• [Records shown]:
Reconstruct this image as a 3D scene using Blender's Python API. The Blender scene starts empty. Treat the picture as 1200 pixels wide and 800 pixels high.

...

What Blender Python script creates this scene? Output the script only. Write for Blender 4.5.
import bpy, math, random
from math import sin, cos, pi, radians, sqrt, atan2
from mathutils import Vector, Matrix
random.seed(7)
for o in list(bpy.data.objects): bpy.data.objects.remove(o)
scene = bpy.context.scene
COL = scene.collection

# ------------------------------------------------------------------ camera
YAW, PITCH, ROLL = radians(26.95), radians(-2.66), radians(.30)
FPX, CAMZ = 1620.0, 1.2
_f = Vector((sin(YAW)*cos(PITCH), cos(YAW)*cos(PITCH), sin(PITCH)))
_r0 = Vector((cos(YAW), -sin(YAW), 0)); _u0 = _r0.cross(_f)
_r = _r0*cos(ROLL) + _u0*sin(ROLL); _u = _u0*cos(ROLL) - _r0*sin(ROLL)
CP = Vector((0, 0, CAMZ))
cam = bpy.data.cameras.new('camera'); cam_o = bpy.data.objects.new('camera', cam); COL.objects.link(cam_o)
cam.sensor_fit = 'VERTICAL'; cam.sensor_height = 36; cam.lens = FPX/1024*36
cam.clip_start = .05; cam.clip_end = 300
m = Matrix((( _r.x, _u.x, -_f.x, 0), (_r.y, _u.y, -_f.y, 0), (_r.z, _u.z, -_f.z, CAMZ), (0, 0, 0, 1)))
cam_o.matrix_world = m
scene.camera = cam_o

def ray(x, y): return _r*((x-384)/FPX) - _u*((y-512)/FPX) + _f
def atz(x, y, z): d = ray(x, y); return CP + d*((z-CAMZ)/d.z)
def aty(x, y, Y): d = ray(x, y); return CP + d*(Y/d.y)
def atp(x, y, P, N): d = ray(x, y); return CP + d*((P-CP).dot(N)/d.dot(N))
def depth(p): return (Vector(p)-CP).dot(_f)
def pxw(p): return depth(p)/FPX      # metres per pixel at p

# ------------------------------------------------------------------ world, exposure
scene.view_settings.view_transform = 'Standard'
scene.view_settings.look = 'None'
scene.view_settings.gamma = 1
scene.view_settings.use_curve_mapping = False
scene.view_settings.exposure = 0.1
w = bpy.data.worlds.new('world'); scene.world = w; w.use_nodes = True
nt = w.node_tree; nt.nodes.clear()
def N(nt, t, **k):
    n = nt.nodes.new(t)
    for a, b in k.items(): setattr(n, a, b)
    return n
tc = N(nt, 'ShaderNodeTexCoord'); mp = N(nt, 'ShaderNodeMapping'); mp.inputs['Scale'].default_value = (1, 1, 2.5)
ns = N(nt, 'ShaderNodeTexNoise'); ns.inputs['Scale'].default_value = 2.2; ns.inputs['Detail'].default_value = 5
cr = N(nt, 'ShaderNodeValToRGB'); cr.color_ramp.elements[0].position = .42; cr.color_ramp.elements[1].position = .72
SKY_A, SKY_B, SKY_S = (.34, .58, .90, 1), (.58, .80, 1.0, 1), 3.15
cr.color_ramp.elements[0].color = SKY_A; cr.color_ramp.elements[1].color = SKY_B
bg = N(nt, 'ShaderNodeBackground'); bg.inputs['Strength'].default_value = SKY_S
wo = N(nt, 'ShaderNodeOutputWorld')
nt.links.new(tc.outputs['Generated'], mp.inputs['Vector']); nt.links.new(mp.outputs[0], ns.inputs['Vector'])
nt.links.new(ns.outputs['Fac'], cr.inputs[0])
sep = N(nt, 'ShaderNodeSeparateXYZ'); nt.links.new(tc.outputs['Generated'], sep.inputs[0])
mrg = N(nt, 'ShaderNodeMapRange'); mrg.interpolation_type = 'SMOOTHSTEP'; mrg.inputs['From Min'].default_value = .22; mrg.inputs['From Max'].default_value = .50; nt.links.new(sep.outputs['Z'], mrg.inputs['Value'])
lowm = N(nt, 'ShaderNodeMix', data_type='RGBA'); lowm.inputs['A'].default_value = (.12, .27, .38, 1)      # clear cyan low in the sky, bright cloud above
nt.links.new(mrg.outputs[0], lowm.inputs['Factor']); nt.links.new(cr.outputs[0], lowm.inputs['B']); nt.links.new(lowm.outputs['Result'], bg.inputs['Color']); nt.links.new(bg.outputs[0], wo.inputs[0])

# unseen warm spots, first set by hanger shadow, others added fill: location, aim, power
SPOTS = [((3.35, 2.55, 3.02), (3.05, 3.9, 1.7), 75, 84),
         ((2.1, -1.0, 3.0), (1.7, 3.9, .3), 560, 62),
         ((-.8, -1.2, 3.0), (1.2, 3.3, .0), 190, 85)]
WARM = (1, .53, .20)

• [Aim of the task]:
Everything from the line that contains "What Blender Python" to the line that contains "COL = scene.collection" must be transcribed exactly, both end lines included.

• [Exercise answer]:
What Blender Python script creates this scene? Output the script only. Write for Blender 4.5.
import bpy, math, random
from math import sin, cos, pi, radians, sqrt, atan2
from mathutils import Vector, Matrix
random.seed(7)
for o in list(bpy.data.objects): bpy.data.objects.remove(o)
scene = bpy.context.scene
COL = scene.collection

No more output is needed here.